Return the whole listing, keeping every character the same.

--- start ---

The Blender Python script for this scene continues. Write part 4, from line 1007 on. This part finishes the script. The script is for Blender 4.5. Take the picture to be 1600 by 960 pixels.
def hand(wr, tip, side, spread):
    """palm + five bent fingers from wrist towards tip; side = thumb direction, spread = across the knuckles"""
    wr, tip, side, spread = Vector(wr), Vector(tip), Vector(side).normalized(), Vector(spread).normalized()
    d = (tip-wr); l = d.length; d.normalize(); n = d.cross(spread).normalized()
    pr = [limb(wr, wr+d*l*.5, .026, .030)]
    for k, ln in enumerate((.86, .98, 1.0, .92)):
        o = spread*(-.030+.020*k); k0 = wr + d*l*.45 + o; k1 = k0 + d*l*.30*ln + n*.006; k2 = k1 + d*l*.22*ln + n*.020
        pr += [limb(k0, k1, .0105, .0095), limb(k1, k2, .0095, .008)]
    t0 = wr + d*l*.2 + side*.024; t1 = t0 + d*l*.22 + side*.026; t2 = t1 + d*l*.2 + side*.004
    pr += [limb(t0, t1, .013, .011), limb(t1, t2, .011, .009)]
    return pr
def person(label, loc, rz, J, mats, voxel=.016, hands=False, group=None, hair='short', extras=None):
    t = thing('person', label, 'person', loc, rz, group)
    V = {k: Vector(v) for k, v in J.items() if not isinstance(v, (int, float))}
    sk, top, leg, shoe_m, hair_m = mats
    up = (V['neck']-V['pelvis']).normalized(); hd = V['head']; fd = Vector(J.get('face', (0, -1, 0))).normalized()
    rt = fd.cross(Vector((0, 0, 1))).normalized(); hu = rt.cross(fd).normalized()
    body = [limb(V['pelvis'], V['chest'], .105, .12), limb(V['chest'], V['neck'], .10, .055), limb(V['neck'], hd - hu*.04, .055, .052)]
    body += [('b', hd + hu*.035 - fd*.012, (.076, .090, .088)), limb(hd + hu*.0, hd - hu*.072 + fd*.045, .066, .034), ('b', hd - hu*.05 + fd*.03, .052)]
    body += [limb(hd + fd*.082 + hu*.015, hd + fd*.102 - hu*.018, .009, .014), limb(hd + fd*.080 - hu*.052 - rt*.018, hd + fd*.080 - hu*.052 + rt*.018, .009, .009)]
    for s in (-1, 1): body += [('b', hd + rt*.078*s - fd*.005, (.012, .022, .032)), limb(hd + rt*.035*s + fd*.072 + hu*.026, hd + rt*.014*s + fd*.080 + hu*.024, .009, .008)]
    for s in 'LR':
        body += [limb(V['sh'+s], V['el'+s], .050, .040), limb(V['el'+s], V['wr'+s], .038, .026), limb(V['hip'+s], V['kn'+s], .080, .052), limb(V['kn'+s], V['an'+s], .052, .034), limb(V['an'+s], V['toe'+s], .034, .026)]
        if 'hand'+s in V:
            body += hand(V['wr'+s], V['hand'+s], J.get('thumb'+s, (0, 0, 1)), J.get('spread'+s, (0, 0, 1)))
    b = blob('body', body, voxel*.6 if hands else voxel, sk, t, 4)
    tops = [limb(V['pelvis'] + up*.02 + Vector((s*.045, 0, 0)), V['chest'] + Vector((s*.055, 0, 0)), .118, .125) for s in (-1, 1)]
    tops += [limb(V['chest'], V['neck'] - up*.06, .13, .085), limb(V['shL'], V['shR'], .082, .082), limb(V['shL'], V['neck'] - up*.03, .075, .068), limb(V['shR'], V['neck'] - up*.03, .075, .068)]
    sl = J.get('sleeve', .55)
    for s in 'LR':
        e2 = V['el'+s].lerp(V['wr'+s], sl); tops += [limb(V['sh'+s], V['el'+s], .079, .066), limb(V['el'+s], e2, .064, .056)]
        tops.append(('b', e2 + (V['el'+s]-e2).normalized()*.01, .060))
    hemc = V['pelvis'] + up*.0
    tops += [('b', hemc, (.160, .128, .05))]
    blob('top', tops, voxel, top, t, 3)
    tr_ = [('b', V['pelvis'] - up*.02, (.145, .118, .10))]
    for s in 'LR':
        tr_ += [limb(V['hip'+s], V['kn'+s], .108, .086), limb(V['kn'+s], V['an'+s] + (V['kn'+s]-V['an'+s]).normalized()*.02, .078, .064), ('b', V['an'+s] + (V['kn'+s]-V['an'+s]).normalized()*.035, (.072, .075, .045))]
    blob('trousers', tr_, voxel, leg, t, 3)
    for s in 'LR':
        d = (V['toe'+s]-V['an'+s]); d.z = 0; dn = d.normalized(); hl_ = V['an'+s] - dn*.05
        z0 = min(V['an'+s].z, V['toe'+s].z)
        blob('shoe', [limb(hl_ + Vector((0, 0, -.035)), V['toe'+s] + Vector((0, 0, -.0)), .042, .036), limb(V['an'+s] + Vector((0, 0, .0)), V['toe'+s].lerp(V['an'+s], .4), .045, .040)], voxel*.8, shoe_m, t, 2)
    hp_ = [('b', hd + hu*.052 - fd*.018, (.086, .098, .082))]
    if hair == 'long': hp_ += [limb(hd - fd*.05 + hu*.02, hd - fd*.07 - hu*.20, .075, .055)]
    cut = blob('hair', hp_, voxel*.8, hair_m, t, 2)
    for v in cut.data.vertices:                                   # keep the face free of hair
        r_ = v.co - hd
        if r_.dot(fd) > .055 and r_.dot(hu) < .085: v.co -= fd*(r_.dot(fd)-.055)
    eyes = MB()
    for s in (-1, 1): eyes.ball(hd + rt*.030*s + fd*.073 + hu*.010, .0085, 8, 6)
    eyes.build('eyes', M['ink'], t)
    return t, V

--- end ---

**RIGHT ANSWER**
The Blender Python script for this scene continues. Write part 4, from line 1007 on. This part finishes the script. The script is for Blender 4.5. Take the picture to be 1600 by 960 pixels.
def hand(wr, tip, side, spread):
    """palm + five bent fingers from wrist towards tip; side = thumb direction, spread = across the knuckles"""
    wr, tip, side, spread = Vector(wr), Vector(tip), Vector(side).normalized(), Vector(spread).normalized()
    d = (tip-wr); l = d.length; d.normalize(); n = d.cross(spread).normalized()
    pr = [limb(wr, wr+d*l*.5, .026, .030)]
    for k, ln in enumerate((.86, .98, 1.0, .92)):
        o = spread*(-.030+.020*k); k0 = wr + d*l*.45 + o; k1 = k0 + d*l*.30*ln + n*.006; k2 = k1 + d*l*.22*ln + n*.020
        pr += [limb(k0, k1, .0105, .0095), limb(k1, k2, .0095, .008)]
    t0 = wr + d*l*.2 + side*.024; t1 = t0 + d*l*.22 + side*.026; t2 = t1 + d*l*.2 + side*.004
    pr += [limb(t0, t1, .013, .011), limb(t1, t2, .011, .009)]
    return pr
def person(label, loc, rz, J, mats, voxel=.016, hands=False, group=None, hair='short', extras=None):
    t = thing('person', label, 'person', loc, rz, group)
    V = {k: Vector(v) for k, v in J.items() if not isinstance(v, (int, float))}
    sk, top, leg, shoe_m, hair_m = mats
    up = (V['neck']-V['pelvis']).normalized(); hd = V['head']; fd = Vector(J.get('face', (0, -1, 0))).normalized()
    rt = fd.cross(Vector((0, 0, 1))).normalized(); hu = rt.cross(fd).normalized()
    body = [limb(V['pelvis'], V['chest'], .105, .12), limb(V['chest'], V['neck'], .10, .055), limb(V['neck'], hd - hu*.04, .055, .052)]
    body += [('b', hd + hu*.035 - fd*.012, (.076, .090, .088)), limb(hd + hu*.0, hd - hu*.072 + fd*.045, .066, .034), ('b', hd - hu*.05 + fd*.03, .052)]
    body += [limb(hd + fd*.082 + hu*.015, hd + fd*.102 - hu*.018, .009, .014), limb(hd + fd*.080 - hu*.052 - rt*.018, hd + fd*.080 - hu*.052 + rt*.018, .009, .009)]
    for s in (-1, 1): body += [('b', hd + rt*.078*s - fd*.005, (.012, .022, .032)), limb(hd + rt*.035*s + fd*.072 + hu*.026, hd + rt*.014*s + fd*.080 + hu*.024, .009, .008)]
    for s in 'LR':
        body += [limb(V['sh'+s], V['el'+s], .050, .040), limb(V['el'+s], V['wr'+s], .038, .026), limb(V['hip'+s], V['kn'+s], .080, .052), limb(V['kn'+s], V['an'+s], .052, .034), limb(V['an'+s], V['toe'+s], .034, .026)]
        if 'hand'+s in V:
            body += hand(V['wr'+s], V['hand'+s], J.get('thumb'+s, (0, 0, 1)), J.get('spread'+s, (0, 0, 1)))
    b = blob('body', body, voxel*.6 if hands else voxel, sk, t, 4)
    tops = [limb(V['pelvis'] + up*.02 + Vector((s*.045, 0, 0)), V['chest'] + Vector((s*.055, 0, 0)), .118, .125) for s in (-1, 1)]
    tops += [limb(V['chest'], V['neck'] - up*.06, .13, .085), limb(V['shL'], V['shR'], .082, .082), limb(V['shL'], V['neck'] - up*.03, .075, .068), limb(V['shR'], V['neck'] - up*.03, .075, .068)]
    sl = J.get('sleeve', .55)
    for s in 'LR':
        e2 = V['el'+s].lerp(V['wr'+s], sl); tops += [limb(V['sh'+s], V['el'+s], .079, .066), limb(V['el'+s], e2, .064, .056)]
        tops.append(('b', e2 + (V['el'+s]-e2).normalized()*.01, .060))
    hemc = V['pelvis'] + up*.0
    tops += [('b', hemc, (.160, .128, .05))]
    blob('top', tops, voxel, top, t, 3)
    tr_ = [('b', V['pelvis'] - up*.02, (.145, .118, .10))]
    for s in 'LR':
        tr_ += [limb(V['hip'+s], V['kn'+s], .108, .086), limb(V['kn'+s], V['an'+s] + (V['kn'+s]-V['an'+s]).normalized()*.02, .078, .064), ('b', V['an'+s] + (V['kn'+s]-V['an'+s]).normalized()*.035, (.072, .075, .045))]
    blob('trousers', tr_, voxel, leg, t, 3)
    for s in 'LR':
        d = (V['toe'+s]-V['an'+s]); d.z = 0; dn = d.normalized(); hl_ = V['an'+s] - dn*.05
        z0 = min(V['an'+s].z, V['toe'+s].z)
        blob('shoe', [limb(hl_ + Vector((0, 0, -.035)), V['toe'+s] + Vector((0, 0, -.0)), .042, .036), limb(V['an'+s] + Vector((0, 0, .0)), V['toe'+s].lerp(V['an'+s], .4), .045, .040)], voxel*.8, shoe_m, t, 2)
    hp_ = [('b', hd + hu*.052 - fd*.018, (.086, .098, .082))]
    if hair == 'long': hp_ += [limb(hd - fd*.05 + hu*.02, hd - fd*.07 - hu*.20, .075, .055)]
    cut = blob('hair', hp_, voxel*.8, hair_m, t, 2)
    for v in cut.data.vertices:                                   # keep the face free of hair
        r_ = v.co - hd
        if r_.dot(fd) > .055 and r_.dot(hu) < .085: v.co -= fd*(r_.dot(fd)-.055)
    eyes = MB()
    for s in (-1, 1): eyes.ball(hd + rt*.030*s + fd*.073 + hu*.010, .0085, 8, 6)
    eyes.build('eyes', M['ink'], t)
    return t, V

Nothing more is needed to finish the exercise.